In short, the decision to disclose information about a prior employee can create both legal and financial difficulties for employers.  Many employers, motivated by the dangers of disclosure, divulge only basic information about employees such as confirmation and dates of employment and the employee’s final position. 


However, in some instances it is unwise for an employer to under disclose as well.  For example, third parties harmed by employers’ failure to disclose have been awarded damages against the employers in several cases.  Consider the case of Randi W. v. Muroc Joint Unified School District, 14 Cal. 4th 1066 (1997).   In Muroc, employers allegedly knew of an ex-employee’s sexual misconduct with students at the schools where the employee previously worked.  The employers did not disclose the misconduct in recommendations prepared on the employee’s behalf.  Another school hired the employee, and he molested a 13 year old girl.  Through her guardian, the girl sued the previous employers alleging that her school would not have hired the employee if the previous employers had disclosed the misconduct. The court held that employers writing letters of recommendation owe third parties the duty “not to misrepresent the facts in describing the qualifications and character of a former employee, if making these misrepresentations would present a substantial, foreseeable risk of physical injury to the third persons.”

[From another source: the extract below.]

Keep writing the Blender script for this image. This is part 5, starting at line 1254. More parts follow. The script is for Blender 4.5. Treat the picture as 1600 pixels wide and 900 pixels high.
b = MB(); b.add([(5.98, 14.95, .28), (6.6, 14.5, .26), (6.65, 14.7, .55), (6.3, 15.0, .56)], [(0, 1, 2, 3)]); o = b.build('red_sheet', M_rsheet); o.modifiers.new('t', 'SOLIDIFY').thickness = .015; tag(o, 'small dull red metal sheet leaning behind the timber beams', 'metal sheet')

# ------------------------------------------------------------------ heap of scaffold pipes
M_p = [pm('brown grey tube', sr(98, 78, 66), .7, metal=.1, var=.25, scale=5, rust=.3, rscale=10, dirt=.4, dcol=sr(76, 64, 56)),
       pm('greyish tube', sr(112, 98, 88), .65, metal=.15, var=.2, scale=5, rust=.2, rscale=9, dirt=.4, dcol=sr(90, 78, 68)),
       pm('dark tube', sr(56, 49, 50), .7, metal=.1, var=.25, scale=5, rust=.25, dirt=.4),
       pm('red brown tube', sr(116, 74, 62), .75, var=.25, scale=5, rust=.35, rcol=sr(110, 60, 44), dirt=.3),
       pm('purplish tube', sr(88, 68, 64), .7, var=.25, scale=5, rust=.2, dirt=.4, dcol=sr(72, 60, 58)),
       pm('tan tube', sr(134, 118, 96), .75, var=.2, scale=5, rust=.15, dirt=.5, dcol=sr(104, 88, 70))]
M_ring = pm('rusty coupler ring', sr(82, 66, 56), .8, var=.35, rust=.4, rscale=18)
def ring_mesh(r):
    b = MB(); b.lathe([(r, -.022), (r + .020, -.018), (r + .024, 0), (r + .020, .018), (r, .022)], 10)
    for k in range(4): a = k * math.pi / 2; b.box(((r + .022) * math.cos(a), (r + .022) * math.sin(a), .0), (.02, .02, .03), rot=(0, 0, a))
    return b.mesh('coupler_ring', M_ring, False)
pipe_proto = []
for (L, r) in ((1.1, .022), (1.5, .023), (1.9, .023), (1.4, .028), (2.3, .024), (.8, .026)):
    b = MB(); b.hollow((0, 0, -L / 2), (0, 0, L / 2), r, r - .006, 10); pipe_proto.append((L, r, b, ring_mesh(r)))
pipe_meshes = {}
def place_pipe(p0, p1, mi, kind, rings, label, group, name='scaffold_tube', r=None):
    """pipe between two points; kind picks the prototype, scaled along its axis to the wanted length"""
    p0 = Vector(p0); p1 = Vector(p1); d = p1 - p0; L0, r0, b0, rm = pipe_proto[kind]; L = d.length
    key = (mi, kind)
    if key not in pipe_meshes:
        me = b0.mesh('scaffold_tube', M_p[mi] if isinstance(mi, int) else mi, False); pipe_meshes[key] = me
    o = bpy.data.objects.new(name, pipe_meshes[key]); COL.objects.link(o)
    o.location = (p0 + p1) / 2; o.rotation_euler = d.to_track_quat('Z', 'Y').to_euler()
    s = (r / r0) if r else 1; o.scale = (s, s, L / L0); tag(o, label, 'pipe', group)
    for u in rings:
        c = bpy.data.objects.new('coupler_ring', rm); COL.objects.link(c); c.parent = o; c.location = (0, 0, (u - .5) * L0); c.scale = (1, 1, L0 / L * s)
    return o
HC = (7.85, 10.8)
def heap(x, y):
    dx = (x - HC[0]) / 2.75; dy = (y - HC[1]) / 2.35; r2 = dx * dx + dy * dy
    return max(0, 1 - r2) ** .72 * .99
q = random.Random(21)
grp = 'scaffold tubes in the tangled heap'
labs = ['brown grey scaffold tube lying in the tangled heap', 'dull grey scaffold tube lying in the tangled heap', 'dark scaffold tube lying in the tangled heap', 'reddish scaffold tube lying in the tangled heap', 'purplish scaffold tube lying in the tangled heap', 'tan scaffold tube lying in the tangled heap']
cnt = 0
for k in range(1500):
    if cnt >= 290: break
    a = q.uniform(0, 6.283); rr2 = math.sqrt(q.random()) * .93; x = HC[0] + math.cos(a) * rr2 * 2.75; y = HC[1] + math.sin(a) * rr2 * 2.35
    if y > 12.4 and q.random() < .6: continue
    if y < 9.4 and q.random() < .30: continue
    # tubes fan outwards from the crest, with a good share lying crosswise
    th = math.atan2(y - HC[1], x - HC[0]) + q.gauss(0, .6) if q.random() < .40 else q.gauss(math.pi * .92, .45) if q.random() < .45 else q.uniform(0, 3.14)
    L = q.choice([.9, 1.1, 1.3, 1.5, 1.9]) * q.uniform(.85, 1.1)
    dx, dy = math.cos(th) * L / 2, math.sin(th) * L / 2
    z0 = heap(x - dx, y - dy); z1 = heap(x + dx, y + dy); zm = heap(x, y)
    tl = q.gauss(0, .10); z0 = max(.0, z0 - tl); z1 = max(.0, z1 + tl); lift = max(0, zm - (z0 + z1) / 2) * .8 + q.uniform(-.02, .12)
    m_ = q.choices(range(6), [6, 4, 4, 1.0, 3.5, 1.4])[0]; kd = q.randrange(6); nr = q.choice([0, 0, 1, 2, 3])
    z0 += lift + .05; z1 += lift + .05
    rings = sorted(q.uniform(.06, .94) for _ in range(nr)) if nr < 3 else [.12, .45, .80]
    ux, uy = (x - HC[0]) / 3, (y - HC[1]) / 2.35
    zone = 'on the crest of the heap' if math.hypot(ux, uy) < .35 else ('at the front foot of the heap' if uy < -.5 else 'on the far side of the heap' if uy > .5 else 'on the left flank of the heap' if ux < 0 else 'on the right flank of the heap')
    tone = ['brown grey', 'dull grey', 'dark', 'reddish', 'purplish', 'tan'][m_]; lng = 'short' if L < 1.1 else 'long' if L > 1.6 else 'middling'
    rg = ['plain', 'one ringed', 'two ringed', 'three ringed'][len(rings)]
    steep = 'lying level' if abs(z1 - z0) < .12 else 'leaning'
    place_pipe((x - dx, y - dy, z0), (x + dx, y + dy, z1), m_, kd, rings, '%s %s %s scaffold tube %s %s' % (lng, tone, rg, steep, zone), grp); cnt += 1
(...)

Knowing the information that should and should not be disclosed may seem daunting.  The following tips should help alleviate employer’s disclosure concerns. 

  • Be basic.  It is essential that you provide only information that you know to be true and accurate when referring employees.  It is unnecessary to go into great detail or answer every question posed about the employee – especially if you are unsure of the answer.
  • Document.  Keep accurate employment records.  Document your employees’ evaluations and disciplinary reports.  Additionally, offer the employee the opportunity to comment in writing on each and require that he or she sign the document.  Keep those documents and use them when you are asked to give a recommendation.
  • Share how to share.  Make sure your staff members understand the potential risks of providing references for former employees.  Also make sure they understand that they cannot represent you, their employer, in any third-party disclosure.
  • Don’t gossip.  Gossip has the nasty habit of eventually reaching its subject.  Gossiping about employees or ex-employees can create serious issues for employers who are asked to provide references.  For example, an employee who can show you shared negative gossip about him or her is a step closer to showing you acted in bad faith after receiving a negative referral from you.
  • Know the law.  Different states have different laws regarding referrals.  For instance, in Arizona employers are required to send a copy of employee disclosures to the employee’s last known address.  In California an employer is protected from liability for disclosing information about an employee’s job performance; reasons for termination or separation; information about the employee’s knowledge, qualifications, skills or abilities based on credible evidence; and the employee’s eligibility for re-hire.  Conversely, in Hawaii an employer is protected only for disclosing information related to the employee’s job performance.